A year and nine months after their father's tragic loss, twins Alex and Connor Bailey try to live the rest of their preteen days in normalcy while their mother also tries to balance work and life. On the twin's 12th birthday, their grandmother gifts them an old book. Alex later on finds the book mysteriously glowing, humming, and ominously making objects disappear. Against Conner's advice to throw the book away, Alex keeps the book and eventually reaches into it. Conner barges in to stop Alex from going into the book, but Alex loses her balance and falls into the book. Conner jumps in as well to go after Alex.

They find out the book is a portal to a fairy-tale world. There they meet an anthropomorphic human-like frog named Froggy. Froggy gives them a journal that tells of the Wishing Spell, a spell that can grant whatever wish the person wants if the person has eight items. To get back to their world, Alex and Conner must find the items that they need to complete the Wishing Spell. They go adventuring to find the eight items needed, which are scattered within the fairy-tale land, meeting more friends and foes along the way. When they manage to finally collect all the items, they are kidnapped by the Evil Queen and transported to the Sleeping Kingdom. After a climactic sequence, the book unfolds more twists and the twins successfully return to their world.



I would recommend this book:

  • To people who are beginning or showing interest in the adventure and fantasy genres.
  • To anyone who enjoys the adventure-fantasy genre.
  • To parents with children to tell bedtime stories or to spend time with.
  • To those that are looking for an easy-to-read, easy-to-follow, fast-paced book.
  • To young kids, preteens, or even teens that may want to read a book series.
  • To those that enjoy fusions, retellings, and re-imaginations of classical stories.

Courage is one thing that no one can ever take away from you.

— Chris Colfer, "The Wishing Spell"


  • "Sprinkled with a perfect blend of humour and sadness, with wit and positive messages about the true values of life–as referenced in the twins’ father’s stories–the Land of Stories: The Wishing Spell is a spectacular begin to a six-book series, and with talk of a film adaption in the coming years, these fractured fairy tales are soaring high for a new generation of readers." — Squishy Minnie Bookstore
  • "I really enjoyed reading the Land of Stories: The Wishing Spell. I found it so imaginative and descriptive that I felt I was there and the world was so clear in my head. I would recommend it for ages over 9." — The Guardian

There's a real heartfelt warmth to these characters and their situations, as well as the strong sensibility of an adult who hasn't forgotten the joys and the terrors of childhood.

— Mary Eisenheart, Common Sense Media


Though the book garnered mixed reviews from various critics, I personally liked it. I'm not a particularly huge fan of the adventure-fantasy genre, though I dabbled in it during my early years—since I favor those that are in the science fiction, romance, and horror genres. But the book welcomed me to a new world of magic, witches, princes, princesses, kingdoms, and many more. It allowed me to release the inner child within me, as those were some of my most enjoyable moments in my life.

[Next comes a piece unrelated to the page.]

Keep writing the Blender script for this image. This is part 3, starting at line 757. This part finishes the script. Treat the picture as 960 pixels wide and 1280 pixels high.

I have to be frank, however, that the narratives and the plots are linear, easy-to-follow, and almost easily predictable. They're also easily understandable, since they're intended for young children. Although the story progression is somewhat fast-paced and lacks surprise elements to really rock me off my seat, the twists and turns redeemed those seemingly missing pieces that I was looking for and hooked me to finish every chapter.

I also came to think that some children's fantasy authors sometimes do not know that their intended audiences are way smarter than the authors think. This compromises the overall structures of storytelling in their book. I'd like them to ponder about giving their audiences more credit for being smart enough to read and immerse in books, and let the explosions of creativity run free.

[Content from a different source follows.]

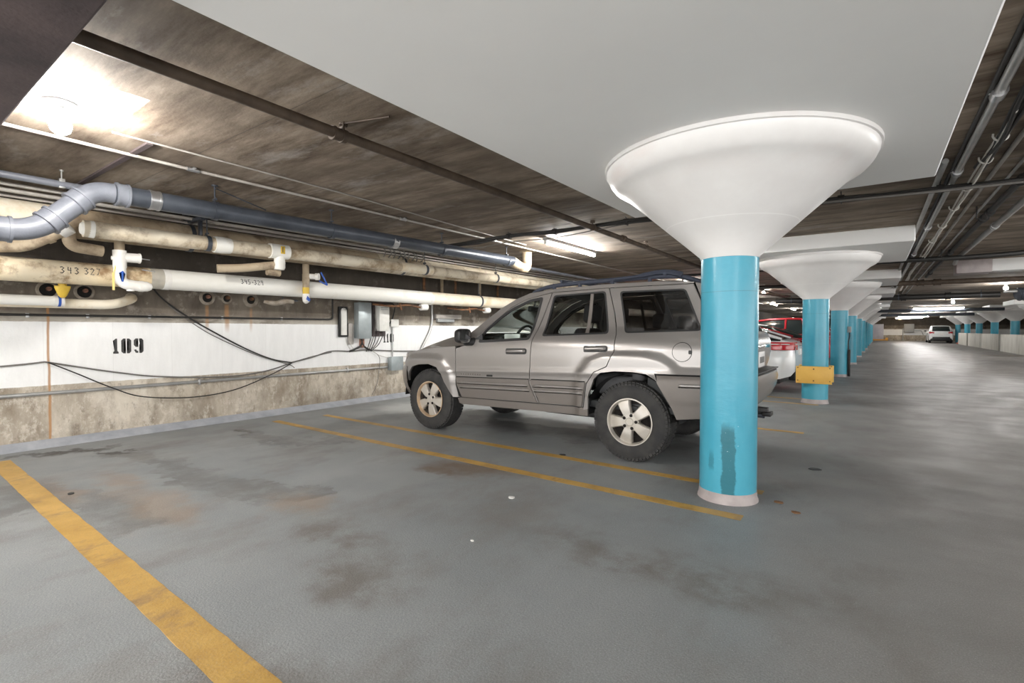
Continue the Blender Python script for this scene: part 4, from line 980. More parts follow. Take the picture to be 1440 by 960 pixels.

The characters are one-dimensional in terms of personality, yet they are highly relatable. The antagonists aren't as compelling or "evil" as any other well-written villains out there, but the story within their stories were a good addition. The side characters offer nothing but a few information dumps, but they do appear in the next books later on—and it does so in a creative and easy-to-digest way.

The overall storytelling gives us these "what-ifs" to our favorite, prominent, classical fairy tales like Cinderella, Snow White, and many more. The book offers a glimpse of how famous stories would've been told after they were already told, and what happened before and after their stories are told.

Despite the sluggish opening until our protagonists managed to accidentally start their adventures on the fairy tale land, the compelling twists and turns did give sweet points for answering those commonly unanswered questions stuck within the confines of my subconscious. Don't get me wrong, I grew up reading and watching classical fantasy works of literature and mediums. It was quite interesting to see more points of view from their perspectives. The twins' adventures on the land, divided by kingdoms, also kept me wanting to read more just to know which characters they will meet next, what places they'll come to discover, and what twist lies ahead.

Overall, this is a good fantasy book for someone discovering the wonders of fantasy novels. I read The Land of Stories: The Wishing Spell about four or five years ago, and now I have read three books from the series. It successfully hooked me early on, and I believe that it will continue to hook me if I ever read it once more. It may be an okay-ish book for nitpickers, scrutinizers, and fantasy genre over-critics. But it is a very enjoyable book (series) dedicated to young audiences and dreamers waiting to get transported into another world.